January 28, 2016 Leigh Singer

Curzon Film Magazine – Youth

ARROWS OF DESIRE

Michael Caine excels in Paolo Sorrentino’s Youth.

 

A quick glimpse at the protagonist of Paolo Sorrentino’s latest film, Youth – an older gentleman with neatly slicked back hair, dapper tailoring and thick-rimmed glasses – and you’d be forgiven for assuming the Italian filmmaker’s habitual muse, the great Neapolitan actor Toni Servillo (star of four Sorrentino features, including The Consequences of Time (2004) and Oscar-winning The Great Beauty (2013)), is once again his leading man.

 

In fact, it’s the very English Michael Caine who takes centre stage and the shift is instructive for the project overall: it’s a Sorrentino film for sure (his second in the English-language following 2011’s This Must Be The Place), complete with the director’s flamboyant visual coups and musically-inspired set-pieces; but there’s a different accent at play here, a tenderness, even an understated optimism, threaded through all that great, jaded beauty.

 

Caine plays Fred Ballinger, a world-famous, retired, eighty-year-old British composer, holed up in luxury Swiss mountain spa, bickering and bantering with his best friend, American film director Mick (Harvey Keitel), and assistant, daughter Lena (Rachel Weisz).
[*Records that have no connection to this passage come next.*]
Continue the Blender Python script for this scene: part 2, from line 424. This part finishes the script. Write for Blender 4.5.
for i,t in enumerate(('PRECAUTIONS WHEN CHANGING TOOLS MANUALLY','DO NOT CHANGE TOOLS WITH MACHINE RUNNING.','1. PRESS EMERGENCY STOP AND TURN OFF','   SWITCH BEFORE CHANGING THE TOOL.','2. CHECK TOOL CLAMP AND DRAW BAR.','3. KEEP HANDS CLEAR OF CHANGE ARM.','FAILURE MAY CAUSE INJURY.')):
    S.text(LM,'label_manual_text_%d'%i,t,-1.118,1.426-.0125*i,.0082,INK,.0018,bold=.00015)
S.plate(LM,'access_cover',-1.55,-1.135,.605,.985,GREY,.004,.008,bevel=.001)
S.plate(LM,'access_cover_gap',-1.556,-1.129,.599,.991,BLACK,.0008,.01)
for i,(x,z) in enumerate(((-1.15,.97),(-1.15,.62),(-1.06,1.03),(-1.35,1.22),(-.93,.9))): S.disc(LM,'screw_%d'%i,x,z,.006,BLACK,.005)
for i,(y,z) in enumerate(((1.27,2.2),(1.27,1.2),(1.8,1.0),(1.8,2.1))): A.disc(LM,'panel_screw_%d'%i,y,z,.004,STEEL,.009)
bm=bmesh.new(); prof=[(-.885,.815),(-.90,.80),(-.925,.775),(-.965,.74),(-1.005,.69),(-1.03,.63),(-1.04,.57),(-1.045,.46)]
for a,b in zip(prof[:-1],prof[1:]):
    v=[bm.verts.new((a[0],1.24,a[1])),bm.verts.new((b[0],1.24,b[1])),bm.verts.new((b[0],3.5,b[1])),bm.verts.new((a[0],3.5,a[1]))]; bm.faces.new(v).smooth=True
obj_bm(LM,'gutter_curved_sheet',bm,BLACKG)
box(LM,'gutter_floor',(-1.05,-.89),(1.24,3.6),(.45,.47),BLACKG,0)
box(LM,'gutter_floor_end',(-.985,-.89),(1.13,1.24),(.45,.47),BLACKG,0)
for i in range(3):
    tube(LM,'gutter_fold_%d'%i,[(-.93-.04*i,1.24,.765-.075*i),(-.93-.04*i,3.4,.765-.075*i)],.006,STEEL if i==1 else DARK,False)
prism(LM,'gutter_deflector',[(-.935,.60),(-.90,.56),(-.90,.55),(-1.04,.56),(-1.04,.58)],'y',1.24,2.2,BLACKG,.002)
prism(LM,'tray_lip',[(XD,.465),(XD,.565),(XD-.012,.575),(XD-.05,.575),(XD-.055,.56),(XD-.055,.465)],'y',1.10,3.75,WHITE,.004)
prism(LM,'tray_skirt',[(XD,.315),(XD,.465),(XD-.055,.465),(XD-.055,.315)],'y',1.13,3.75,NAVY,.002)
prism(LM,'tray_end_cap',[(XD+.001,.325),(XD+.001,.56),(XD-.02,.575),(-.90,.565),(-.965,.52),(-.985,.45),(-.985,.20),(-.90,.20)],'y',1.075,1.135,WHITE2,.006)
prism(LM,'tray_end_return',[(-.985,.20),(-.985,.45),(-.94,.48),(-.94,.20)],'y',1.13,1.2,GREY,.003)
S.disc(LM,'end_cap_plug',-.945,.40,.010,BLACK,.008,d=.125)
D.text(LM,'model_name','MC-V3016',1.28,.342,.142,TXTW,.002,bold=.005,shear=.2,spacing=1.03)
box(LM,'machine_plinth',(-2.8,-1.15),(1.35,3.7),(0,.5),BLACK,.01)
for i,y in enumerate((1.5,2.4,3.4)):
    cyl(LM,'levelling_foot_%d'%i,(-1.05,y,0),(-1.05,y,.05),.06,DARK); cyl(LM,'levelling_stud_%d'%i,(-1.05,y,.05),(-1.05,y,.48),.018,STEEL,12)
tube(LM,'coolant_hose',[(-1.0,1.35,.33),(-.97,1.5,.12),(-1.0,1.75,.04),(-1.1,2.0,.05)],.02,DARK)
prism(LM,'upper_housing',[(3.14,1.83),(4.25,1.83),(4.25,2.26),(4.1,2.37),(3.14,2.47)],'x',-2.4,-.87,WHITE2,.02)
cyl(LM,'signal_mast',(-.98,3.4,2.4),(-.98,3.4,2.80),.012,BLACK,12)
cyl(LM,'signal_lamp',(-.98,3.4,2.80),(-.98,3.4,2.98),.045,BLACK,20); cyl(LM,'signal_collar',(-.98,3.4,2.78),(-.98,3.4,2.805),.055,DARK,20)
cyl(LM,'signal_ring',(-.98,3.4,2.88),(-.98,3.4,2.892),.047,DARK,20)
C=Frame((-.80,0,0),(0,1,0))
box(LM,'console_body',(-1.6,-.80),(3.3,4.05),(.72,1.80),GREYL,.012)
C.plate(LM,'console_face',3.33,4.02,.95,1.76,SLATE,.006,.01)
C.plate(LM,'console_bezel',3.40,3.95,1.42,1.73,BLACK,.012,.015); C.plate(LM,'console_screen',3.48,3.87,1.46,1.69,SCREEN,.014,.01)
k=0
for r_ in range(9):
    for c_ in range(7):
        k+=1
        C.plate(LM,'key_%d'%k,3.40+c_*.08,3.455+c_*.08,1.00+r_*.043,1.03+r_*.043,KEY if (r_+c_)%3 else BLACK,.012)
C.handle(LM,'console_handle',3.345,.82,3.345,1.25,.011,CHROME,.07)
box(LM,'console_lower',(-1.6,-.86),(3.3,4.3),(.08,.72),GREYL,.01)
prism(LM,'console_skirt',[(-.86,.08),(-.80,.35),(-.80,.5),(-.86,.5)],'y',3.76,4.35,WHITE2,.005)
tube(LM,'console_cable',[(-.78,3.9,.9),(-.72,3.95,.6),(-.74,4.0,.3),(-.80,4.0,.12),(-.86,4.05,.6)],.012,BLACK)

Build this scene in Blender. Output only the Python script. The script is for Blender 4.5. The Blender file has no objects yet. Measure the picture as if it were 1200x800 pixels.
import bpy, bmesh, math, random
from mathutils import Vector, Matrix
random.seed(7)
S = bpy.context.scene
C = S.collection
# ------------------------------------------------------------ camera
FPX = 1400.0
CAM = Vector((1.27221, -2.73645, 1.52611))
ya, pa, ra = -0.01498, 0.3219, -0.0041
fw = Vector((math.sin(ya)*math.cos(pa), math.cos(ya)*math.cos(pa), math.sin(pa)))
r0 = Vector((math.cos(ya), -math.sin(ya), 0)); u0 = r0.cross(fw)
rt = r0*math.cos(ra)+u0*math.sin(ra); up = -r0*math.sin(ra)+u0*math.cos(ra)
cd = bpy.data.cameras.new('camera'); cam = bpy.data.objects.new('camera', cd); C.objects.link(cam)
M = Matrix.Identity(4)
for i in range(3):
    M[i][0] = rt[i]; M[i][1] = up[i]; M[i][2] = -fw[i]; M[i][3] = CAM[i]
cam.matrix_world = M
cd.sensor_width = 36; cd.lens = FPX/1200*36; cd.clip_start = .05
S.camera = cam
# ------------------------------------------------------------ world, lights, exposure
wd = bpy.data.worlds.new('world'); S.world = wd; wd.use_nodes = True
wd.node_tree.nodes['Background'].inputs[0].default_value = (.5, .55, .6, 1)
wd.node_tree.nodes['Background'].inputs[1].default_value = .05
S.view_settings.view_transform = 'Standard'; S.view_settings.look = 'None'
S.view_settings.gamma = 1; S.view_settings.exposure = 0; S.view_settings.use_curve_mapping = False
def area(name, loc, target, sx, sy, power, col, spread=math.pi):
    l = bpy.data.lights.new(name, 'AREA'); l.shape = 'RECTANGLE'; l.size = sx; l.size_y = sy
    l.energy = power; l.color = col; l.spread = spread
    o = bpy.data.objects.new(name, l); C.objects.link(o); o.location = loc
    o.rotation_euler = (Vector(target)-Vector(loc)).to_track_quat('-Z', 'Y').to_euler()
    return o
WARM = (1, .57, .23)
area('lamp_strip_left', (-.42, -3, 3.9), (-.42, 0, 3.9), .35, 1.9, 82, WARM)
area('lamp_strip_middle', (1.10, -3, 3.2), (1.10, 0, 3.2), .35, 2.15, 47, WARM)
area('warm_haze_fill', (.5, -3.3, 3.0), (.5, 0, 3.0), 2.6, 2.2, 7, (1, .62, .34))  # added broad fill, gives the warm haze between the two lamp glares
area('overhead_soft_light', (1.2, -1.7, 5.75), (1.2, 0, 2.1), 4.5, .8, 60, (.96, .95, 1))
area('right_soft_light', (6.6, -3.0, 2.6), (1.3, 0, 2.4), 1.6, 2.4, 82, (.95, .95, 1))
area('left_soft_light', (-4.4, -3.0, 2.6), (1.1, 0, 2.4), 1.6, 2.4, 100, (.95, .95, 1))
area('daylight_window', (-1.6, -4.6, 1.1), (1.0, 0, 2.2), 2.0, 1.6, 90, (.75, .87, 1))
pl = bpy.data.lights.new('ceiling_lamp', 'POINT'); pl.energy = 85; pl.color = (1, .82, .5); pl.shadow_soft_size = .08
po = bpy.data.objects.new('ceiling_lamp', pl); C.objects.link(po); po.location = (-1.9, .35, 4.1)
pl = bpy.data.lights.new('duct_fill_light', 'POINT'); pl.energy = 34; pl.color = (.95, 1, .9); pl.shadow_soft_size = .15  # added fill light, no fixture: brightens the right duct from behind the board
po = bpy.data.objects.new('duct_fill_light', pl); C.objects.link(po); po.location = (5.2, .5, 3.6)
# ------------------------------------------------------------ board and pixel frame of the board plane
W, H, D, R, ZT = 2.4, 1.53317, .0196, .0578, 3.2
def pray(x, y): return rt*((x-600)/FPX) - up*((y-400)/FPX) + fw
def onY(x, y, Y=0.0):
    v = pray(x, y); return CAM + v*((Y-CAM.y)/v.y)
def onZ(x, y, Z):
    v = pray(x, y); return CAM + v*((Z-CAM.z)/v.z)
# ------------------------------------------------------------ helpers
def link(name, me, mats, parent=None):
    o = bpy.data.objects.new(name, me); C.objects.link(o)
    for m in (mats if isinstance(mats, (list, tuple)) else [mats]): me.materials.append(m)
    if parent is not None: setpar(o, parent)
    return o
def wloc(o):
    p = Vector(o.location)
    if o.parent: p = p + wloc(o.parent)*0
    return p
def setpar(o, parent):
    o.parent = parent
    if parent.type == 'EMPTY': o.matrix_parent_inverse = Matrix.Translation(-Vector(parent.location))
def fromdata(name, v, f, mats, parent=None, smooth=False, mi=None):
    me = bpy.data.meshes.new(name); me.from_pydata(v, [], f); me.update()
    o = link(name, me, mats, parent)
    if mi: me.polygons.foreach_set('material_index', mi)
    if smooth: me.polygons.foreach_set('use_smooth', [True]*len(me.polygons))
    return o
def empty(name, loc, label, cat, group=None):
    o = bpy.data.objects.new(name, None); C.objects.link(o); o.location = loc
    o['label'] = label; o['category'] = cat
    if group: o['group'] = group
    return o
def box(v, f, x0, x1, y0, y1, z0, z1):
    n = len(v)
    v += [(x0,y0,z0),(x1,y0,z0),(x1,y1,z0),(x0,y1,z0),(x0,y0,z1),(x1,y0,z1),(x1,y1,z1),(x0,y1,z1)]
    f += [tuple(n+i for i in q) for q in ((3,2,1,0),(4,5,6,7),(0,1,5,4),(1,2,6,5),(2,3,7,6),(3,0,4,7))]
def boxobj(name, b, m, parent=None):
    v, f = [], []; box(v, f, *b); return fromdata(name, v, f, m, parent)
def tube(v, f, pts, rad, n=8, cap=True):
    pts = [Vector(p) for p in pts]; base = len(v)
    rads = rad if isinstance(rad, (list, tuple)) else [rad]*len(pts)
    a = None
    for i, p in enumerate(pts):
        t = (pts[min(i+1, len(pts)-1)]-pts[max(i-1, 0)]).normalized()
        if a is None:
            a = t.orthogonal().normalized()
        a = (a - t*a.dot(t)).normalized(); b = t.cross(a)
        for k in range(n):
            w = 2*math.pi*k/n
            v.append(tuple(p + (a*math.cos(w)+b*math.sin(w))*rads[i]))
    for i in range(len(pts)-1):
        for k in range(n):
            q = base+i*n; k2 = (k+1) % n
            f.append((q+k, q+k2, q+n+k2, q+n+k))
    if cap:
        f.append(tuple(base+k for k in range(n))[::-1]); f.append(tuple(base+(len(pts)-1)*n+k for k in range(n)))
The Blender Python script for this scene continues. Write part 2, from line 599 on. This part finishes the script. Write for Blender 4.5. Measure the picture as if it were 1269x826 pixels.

An emissary from the Queen arrives, offering a knighthood and Her Majesty’s request that Ballinger conduct his signature composition, ‘Simple Songs’ – an offer Ballinger adamantly refuses for enigmatic “personal reasons”.

 

 

With Mick as desperate to complete his last screenplay and “testament” as Fred is to avoid professional obligations, Sorrentino returns again to themes that haunt his work: love and loss, memory and art, and the toll of time’s inexorable waltz. Family tensions rise up when Lena’s husband, Mick’s son, leaves her for pop star Paloma Faith (playing herself in a game cameo); as do recriminations for past sins, particularly Fred’s longstanding family neglect. “Music is all I understand,” he confesses. “Because you don’t need words and experience to understand it. It just is.”

 

Caine is on top form here – his Ballinger a gentler, less guarded presence than Servillo’s Sorrentino roles – in his most substantial role in over a decade, and his unlikely double act with Keitel, earthy American passion vs. wry British reserve, an unexpected delight. But they’re matched by a wonderfully diverse cast, including Paul Dano as a cynical, Johnny Depp-like movie star, and a blistering last-act turn from a genuine Hollywood legend.

 

If Ballinger claims to understand only music, Sorrentino himself once again shows himself to be a virtuoso of both sound and vision. Aided by regular cinematographer Luca Bigazzi, he envisions the spa as part-futuristic spacecraft, part-Renaissance chiaroscuro canvas and conjures a flow of inventive images and soundtracks – from a flooded Venice fantasy to Caine’s impromptu Alpine cowbell concerto. Yet beneath its dazzling surfaces, Youth’s abiding, underlying refrain is our inescapable vulnerability – at any age – striving and surviving through the consequences of time.